ENGIE IMPACT: Texas remains an attractive market for renewable energy development and procurement due to its favorable interconnection and permitting environment, but we do see corporate interest in markets that are less exposed to state and Federal legislative/policy risks and that offer more risk management opportunities.
For example:
Canadian projects are less exposed to import tariff risks and financing risks related to IRA incentives;
New England projects can be attractive if corporates face building emission requirements in Cambridge, MA, for example;
Similarly, PJM projects can be attractive for their ability to manage exposure to regional RPS and capacity costs;
And VPPAs in more carbon-intensive energy markets can be attractive in their ability to manage exposure to potential changes to the GHG Protocol’s Scope 2 accounting standards.
LEVELTEN: A growing number of energy buyers are looking to build portfolios that match their energy use with renewable electricity on an hourly (or sub-hourly) basis. What are the primary challenges, opportunities, and/or best practices you’ve observed when sourcing and structuring PPAs that align with 24/7 carbon-free energy (CFE) targets?
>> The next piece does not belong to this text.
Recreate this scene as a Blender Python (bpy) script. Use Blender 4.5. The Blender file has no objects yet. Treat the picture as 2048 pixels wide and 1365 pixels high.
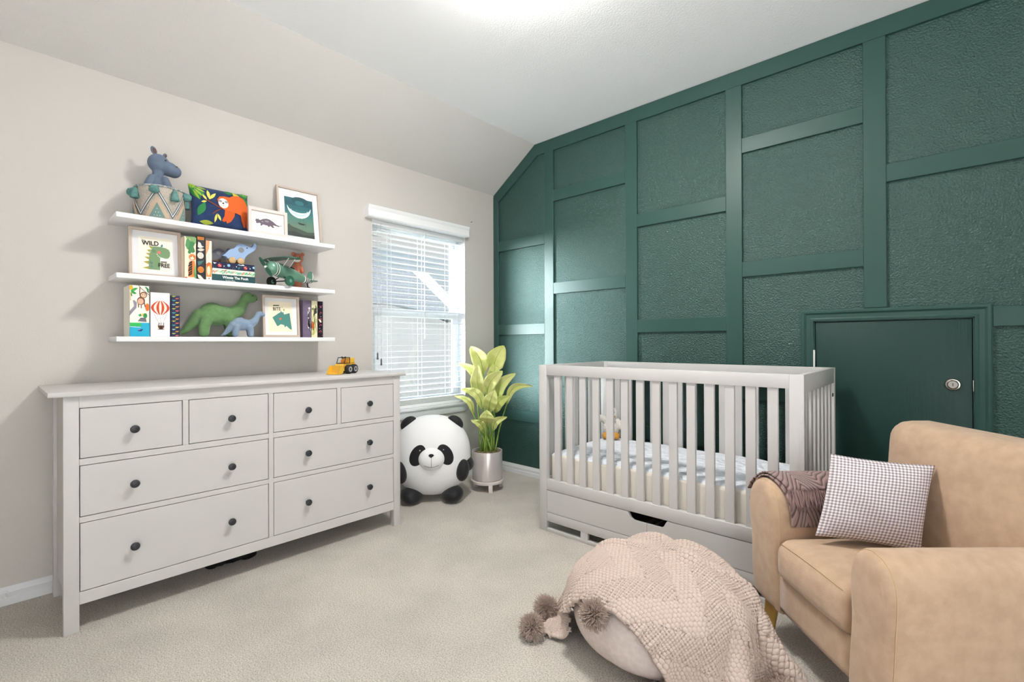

Have you observed any trends when sourcing and structuring PPAs that fit into 24/7 CFE strategies?
ENGIE IMPACT: At ENGIE Impact, we celebrate the ambition of organizations pursuing 24/7 carbon-free energy, but we do share the Clean Energy Buyer’s Association (CEBA) concern that hourly matching “simply will not work for the vast majority of buyers.” Aligning clean energy generation and corporate demand profiles is not just about ambition, however; we should acknowledge its risk management benefits. Layering wind and solar shapes in a portfolio not only diversifies exposure to hourly price mechanics, it creates more efficient hedges. Layering in battery tolling agreements can further improve a corporate’s risk profile, but we should acknowledge that:
These risk management approaches will likely carry a premium that many corporates won’t tolerate;
These agreements may help achieve 80-90% hourly matching…and achieving the last 10-20% requires a willingness to over-procure for intermittency.
All this said, there are a few developers that specialize in 24/7 programs and manage their asset portfolios to offer a streamlined and (relatively) cost-effective pathway. We’d encourage corporate buyers interested in 24/7 clean energy to leverage these developers’ resources, rather than try to replicate in a contract-by-contract approach.